• Exercise aim: Set down the material below in full, matching it exactly.

• Provided material:
* Begin *
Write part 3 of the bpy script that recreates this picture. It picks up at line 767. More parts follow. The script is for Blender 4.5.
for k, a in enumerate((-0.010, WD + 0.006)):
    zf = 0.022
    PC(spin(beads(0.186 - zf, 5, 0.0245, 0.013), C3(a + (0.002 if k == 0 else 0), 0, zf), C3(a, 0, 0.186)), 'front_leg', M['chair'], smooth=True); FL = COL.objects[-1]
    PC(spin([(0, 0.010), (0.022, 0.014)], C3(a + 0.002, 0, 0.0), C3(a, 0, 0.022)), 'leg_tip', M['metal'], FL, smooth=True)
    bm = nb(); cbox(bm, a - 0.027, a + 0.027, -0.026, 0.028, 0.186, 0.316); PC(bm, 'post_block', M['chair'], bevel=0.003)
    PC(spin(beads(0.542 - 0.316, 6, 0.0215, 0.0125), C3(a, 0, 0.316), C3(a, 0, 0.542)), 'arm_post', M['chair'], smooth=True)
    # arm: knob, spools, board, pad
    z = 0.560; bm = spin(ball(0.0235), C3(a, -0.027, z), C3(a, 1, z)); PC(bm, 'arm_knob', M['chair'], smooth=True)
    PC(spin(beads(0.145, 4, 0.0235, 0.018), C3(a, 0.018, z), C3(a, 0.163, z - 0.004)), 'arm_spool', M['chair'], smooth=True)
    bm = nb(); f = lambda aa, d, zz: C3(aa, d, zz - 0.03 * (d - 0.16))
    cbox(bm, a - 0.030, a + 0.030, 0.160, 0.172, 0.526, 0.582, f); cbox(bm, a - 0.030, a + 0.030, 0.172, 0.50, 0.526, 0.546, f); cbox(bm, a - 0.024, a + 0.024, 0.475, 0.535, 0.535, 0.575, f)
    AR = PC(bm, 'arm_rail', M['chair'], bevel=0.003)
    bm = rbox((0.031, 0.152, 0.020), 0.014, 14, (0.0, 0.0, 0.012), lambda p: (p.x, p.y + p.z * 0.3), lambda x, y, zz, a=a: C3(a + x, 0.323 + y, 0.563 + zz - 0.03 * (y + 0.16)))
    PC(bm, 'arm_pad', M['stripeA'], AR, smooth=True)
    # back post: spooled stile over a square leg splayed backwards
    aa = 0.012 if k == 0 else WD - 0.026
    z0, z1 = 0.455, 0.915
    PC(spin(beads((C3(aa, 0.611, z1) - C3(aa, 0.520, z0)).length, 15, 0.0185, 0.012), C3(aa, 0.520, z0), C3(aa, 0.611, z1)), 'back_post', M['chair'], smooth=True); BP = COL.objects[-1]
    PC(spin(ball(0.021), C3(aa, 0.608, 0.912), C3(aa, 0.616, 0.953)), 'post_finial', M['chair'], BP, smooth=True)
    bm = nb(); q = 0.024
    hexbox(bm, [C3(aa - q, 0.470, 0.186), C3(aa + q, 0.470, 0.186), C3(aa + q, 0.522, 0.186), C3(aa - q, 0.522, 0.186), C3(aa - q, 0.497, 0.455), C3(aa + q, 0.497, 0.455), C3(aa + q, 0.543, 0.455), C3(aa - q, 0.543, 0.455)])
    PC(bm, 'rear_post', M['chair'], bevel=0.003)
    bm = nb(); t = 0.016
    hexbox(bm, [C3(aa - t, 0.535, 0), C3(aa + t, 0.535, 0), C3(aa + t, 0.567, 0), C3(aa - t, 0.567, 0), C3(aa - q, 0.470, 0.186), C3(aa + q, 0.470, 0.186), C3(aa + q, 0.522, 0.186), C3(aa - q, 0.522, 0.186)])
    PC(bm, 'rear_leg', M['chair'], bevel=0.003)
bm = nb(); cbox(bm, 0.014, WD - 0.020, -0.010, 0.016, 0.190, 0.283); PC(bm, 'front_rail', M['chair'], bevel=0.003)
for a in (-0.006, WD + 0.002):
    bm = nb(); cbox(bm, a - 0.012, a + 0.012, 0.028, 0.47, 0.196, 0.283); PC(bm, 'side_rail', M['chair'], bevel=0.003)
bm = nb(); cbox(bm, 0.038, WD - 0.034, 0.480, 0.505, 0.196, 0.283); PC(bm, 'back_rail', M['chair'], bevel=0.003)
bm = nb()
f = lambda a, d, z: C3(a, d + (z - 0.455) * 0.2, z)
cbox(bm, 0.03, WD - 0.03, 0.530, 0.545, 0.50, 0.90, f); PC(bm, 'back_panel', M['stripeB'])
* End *
• Finished answer:
Write part 3 of the bpy script that recreates this picture. It picks up at line 767. More parts follow. The script is for Blender 4.5.
for k, a in enumerate((-0.010, WD + 0.006)):
    zf = 0.022
    PC(spin(beads(0.186 - zf, 5, 0.0245, 0.013), C3(a + (0.002 if k == 0 else 0), 0, zf), C3(a, 0, 0.186)), 'front_leg', M['chair'], smooth=True); FL = COL.objects[-1]
    PC(spin([(0, 0.010), (0.022, 0.014)], C3(a + 0.002, 0, 0.0), C3(a, 0, 0.022)), 'leg_tip', M['metal'], FL, smooth=True)
    bm = nb(); cbox(bm, a - 0.027, a + 0.027, -0.026, 0.028, 0.186, 0.316); PC(bm, 'post_block', M['chair'], bevel=0.003)
    PC(spin(beads(0.542 - 0.316, 6, 0.0215, 0.0125), C3(a, 0, 0.316), C3(a, 0, 0.542)), 'arm_post', M['chair'], smooth=True)
    # arm: knob, spools, board, pad
    z = 0.560; bm = spin(ball(0.0235), C3(a, -0.027, z), C3(a, 1, z)); PC(bm, 'arm_knob', M['chair'], smooth=True)
    PC(spin(beads(0.145, 4, 0.0235, 0.018), C3(a, 0.018, z), C3(a, 0.163, z - 0.004)), 'arm_spool', M['chair'], smooth=True)
    bm = nb(); f = lambda aa, d, zz: C3(aa, d, zz - 0.03 * (d - 0.16))
    cbox(bm, a - 0.030, a + 0.030, 0.160, 0.172, 0.526, 0.582, f); cbox(bm, a - 0.030, a + 0.030, 0.172, 0.50, 0.526, 0.546, f); cbox(bm, a - 0.024, a + 0.024, 0.475, 0.535, 0.535, 0.575, f)
    AR = PC(bm, 'arm_rail', M['chair'], bevel=0.003)
    bm = rbox((0.031, 0.152, 0.020), 0.014, 14, (0.0, 0.0, 0.012), lambda p: (p.x, p.y + p.z * 0.3), lambda x, y, zz, a=a: C3(a + x, 0.323 + y, 0.563 + zz - 0.03 * (y + 0.16)))
    PC(bm, 'arm_pad', M['stripeA'], AR, smooth=True)
    # back post: spooled stile over a square leg splayed backwards
    aa = 0.012 if k == 0 else WD - 0.026
    z0, z1 = 0.455, 0.915
    PC(spin(beads((C3(aa, 0.611, z1) - C3(aa, 0.520, z0)).length, 15, 0.0185, 0.012), C3(aa, 0.520, z0), C3(aa, 0.611, z1)), 'back_post', M['chair'], smooth=True); BP = COL.objects[-1]
    PC(spin(ball(0.021), C3(aa, 0.608, 0.912), C3(aa, 0.616, 0.953)), 'post_finial', M['chair'], BP, smooth=True)
    bm = nb(); q = 0.024
    hexbox(bm, [C3(aa - q, 0.470, 0.186), C3(aa + q, 0.470, 0.186), C3(aa + q, 0.522, 0.186), C3(aa - q, 0.522, 0.186), C3(aa - q, 0.497, 0.455), C3(aa + q, 0.497, 0.455), C3(aa + q, 0.543, 0.455), C3(aa - q, 0.543, 0.455)])
    PC(bm, 'rear_post', M['chair'], bevel=0.003)
    bm = nb(); t = 0.016
    hexbox(bm, [C3(aa - t, 0.535, 0), C3(aa + t, 0.535, 0), C3(aa + t, 0.567, 0), C3(aa - t, 0.567, 0), C3(aa - q, 0.470, 0.186), C3(aa + q, 0.470, 0.186), C3(aa + q, 0.522, 0.186), C3(aa - q, 0.522, 0.186)])
    PC(bm, 'rear_leg', M['chair'], bevel=0.003)
bm = nb(); cbox(bm, 0.014, WD - 0.020, -0.010, 0.016, 0.190, 0.283); PC(bm, 'front_rail', M['chair'], bevel=0.003)
for a in (-0.006, WD + 0.002):
    bm = nb(); cbox(bm, a - 0.012, a + 0.012, 0.028, 0.47, 0.196, 0.283); PC(bm, 'side_rail', M['chair'], bevel=0.003)
bm = nb(); cbox(bm, 0.038, WD - 0.034, 0.480, 0.505, 0.196, 0.283); PC(bm, 'back_rail', M['chair'], bevel=0.003)
bm = nb()
f = lambda a, d, z: C3(a, d + (z - 0.455) * 0.2, z)
cbox(bm, 0.03, WD - 0.03, 0.530, 0.545, 0.50, 0.90, f); PC(bm, 'back_panel', M['stripeB'])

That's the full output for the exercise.